Chairman of $316.6 billion fund cites diversification as motivation for overseas assets.

Reported by Michael Katz

China’s 2.1 trillion yuan ($316.6 billion) national pension fund is seeking to increase its overseas investments in a move to diversify its holdings and lower risk, chairman Lou Jiwei told the South China Morning Post.

Lou said holding a high concentration of domestic assets in the fund’s portfolio carried with it an unnecessary risk.

“Putting such a large amount of assets in the China market will make the risk too concentrated and it needs diversification,” he said in an interview during the ongoing Communist Party congress. “Firstly, the current proportion is far shy of the government-approved cap and, secondly, it’s for the sake of risk diversification,” said the 67-year-old, who stepped down as finance minister last year.

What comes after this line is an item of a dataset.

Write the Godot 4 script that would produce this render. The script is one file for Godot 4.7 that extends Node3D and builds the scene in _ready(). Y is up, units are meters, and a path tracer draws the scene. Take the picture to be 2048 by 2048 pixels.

The National Council Social Security Fund (NSSF) was created in 2000 to aid the country’s aging population, and be a strategic reserve to support future social security expenditure. According to the NSSF’s most recent annual report, its overseas investments accounted for only 6% of its total investible assets. It also said the annual investment yield for the national social security fund averaged 8.4% since it was launched more than 16 years ago.

Lou said the NSSF would only invest in overseas assets if the returns proved promising, and added that he was interested in increasing the fund’s alternative assets. However, he acknowledged that his staff did not have a lot of relevant experience concerning alternative investments.

“We have only one goal,” Lou said. “That is to achieve a high risk-adjusted, long-term return and ensure the appreciation of the social security fund.”

Lou also said the countries’ currency rates would be a major factor in making overseas investments because many commodity-based economies could be significantly affected by fluctuations in their value against the US dollar.

He said that the foreign investments it chooses would depend on specific projects, rather than on which country the investment was in.

“Investment is very complicated,” said Lou. “Some countries are commodity-exporting countries. If you invest in them, it is equivalent to investment in crude oil. Its exchange rate and stocks usually change in line with the oil price.”

Despite seeking more foreign investments, Lou said he was confident that China’s economy would continue to strengthen. “China is a big economy, with huge population and strong domestic demand,” he said. “No matter what happens externally, we are not afraid.”